Dataset excerpt
************
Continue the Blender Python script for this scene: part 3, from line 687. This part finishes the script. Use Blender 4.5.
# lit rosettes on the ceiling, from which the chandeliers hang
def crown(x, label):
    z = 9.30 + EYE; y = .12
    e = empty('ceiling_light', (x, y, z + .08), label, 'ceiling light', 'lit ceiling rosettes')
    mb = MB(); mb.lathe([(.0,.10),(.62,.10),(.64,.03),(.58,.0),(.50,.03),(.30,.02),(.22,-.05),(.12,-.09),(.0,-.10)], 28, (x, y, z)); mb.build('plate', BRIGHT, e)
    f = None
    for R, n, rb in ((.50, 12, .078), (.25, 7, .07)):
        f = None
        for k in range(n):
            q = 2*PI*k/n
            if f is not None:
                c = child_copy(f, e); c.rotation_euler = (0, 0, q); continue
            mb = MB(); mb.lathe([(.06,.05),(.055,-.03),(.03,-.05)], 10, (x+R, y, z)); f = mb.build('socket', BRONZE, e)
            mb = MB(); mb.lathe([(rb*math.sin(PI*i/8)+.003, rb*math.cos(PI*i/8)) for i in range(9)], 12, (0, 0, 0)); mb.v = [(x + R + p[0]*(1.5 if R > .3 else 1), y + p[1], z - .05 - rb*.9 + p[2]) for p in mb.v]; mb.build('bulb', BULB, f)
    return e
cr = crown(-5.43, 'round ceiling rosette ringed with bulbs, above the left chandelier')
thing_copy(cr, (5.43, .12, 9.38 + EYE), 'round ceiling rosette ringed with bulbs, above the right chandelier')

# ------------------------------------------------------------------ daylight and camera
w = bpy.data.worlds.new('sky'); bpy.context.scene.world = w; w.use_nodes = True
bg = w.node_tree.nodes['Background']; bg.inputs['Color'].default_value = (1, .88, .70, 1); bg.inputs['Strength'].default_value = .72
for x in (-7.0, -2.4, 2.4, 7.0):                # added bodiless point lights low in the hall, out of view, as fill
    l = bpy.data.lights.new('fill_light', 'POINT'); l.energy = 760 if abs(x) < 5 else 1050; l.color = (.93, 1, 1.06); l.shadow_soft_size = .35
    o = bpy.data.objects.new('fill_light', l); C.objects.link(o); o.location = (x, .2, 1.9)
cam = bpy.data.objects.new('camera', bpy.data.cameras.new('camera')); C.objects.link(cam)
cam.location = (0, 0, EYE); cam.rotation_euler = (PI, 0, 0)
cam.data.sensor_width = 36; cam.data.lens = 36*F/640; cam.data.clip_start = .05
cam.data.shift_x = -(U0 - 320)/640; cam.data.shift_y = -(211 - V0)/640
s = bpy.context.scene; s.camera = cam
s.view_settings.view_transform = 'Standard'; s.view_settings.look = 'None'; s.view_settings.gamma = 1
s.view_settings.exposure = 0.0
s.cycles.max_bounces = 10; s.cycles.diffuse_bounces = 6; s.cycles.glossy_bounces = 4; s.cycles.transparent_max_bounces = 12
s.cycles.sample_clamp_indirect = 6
************
Exercise prompt
Write out the whole listing exactly.

Response
Continue the Blender Python script for this scene: part 3, from line 687. This part finishes the script. Use Blender 4.5.
# lit rosettes on the ceiling, from which the chandeliers hang
def crown(x, label):
    z = 9.30 + EYE; y = .12
    e = empty('ceiling_light', (x, y, z + .08), label, 'ceiling light', 'lit ceiling rosettes')
    mb = MB(); mb.lathe([(.0,.10),(.62,.10),(.64,.03),(.58,.0),(.50,.03),(.30,.02),(.22,-.05),(.12,-.09),(.0,-.10)], 28, (x, y, z)); mb.build('plate', BRIGHT, e)
    f = None
    for R, n, rb in ((.50, 12, .078), (.25, 7, .07)):
        f = None
        for k in range(n):
            q = 2*PI*k/n
            if f is not None:
                c = child_copy(f, e); c.rotation_euler = (0, 0, q); continue
            mb = MB(); mb.lathe([(.06,.05),(.055,-.03),(.03,-.05)], 10, (x+R, y, z)); f = mb.build('socket', BRONZE, e)
            mb = MB(); mb.lathe([(rb*math.sin(PI*i/8)+.003, rb*math.cos(PI*i/8)) for i in range(9)], 12, (0, 0, 0)); mb.v = [(x + R + p[0]*(1.5 if R > .3 else 1), y + p[1], z - .05 - rb*.9 + p[2]) for p in mb.v]; mb.build('bulb', BULB, f)
    return e
cr = crown(-5.43, 'round ceiling rosette ringed with bulbs, above the left chandelier')
thing_copy(cr, (5.43, .12, 9.38 + EYE), 'round ceiling rosette ringed with bulbs, above the right chandelier')

# ------------------------------------------------------------------ daylight and camera
w = bpy.data.worlds.new('sky'); bpy.context.scene.world = w; w.use_nodes = True
bg = w.node_tree.nodes['Background']; bg.inputs['Color'].default_value = (1, .88, .70, 1); bg.inputs['Strength'].default_value = .72
for x in (-7.0, -2.4, 2.4, 7.0):                # added bodiless point lights low in the hall, out of view, as fill
    l = bpy.data.lights.new('fill_light', 'POINT'); l.energy = 760 if abs(x) < 5 else 1050; l.color = (.93, 1, 1.06); l.shadow_soft_size = .35
    o = bpy.data.objects.new('fill_light', l); C.objects.link(o); o.location = (x, .2, 1.9)
cam = bpy.data.objects.new('camera', bpy.data.cameras.new('camera')); C.objects.link(cam)
cam.location = (0, 0, EYE); cam.rotation_euler = (PI, 0, 0)
cam.data.sensor_width = 36; cam.data.lens = 36*F/640; cam.data.clip_start = .05
cam.data.shift_x = -(U0 - 320)/640; cam.data.shift_y = -(211 - V0)/640
s = bpy.context.scene; s.camera = cam
s.view_settings.view_transform = 'Standard'; s.view_settings.look = 'None'; s.view_settings.gamma = 1
s.view_settings.exposure = 0.0
s.cycles.max_bounces = 10; s.cycles.diffuse_bounces = 6; s.cycles.glossy_bounces = 4; s.cycles.transparent_max_bounces = 12
s.cycles.sample_clamp_indirect = 6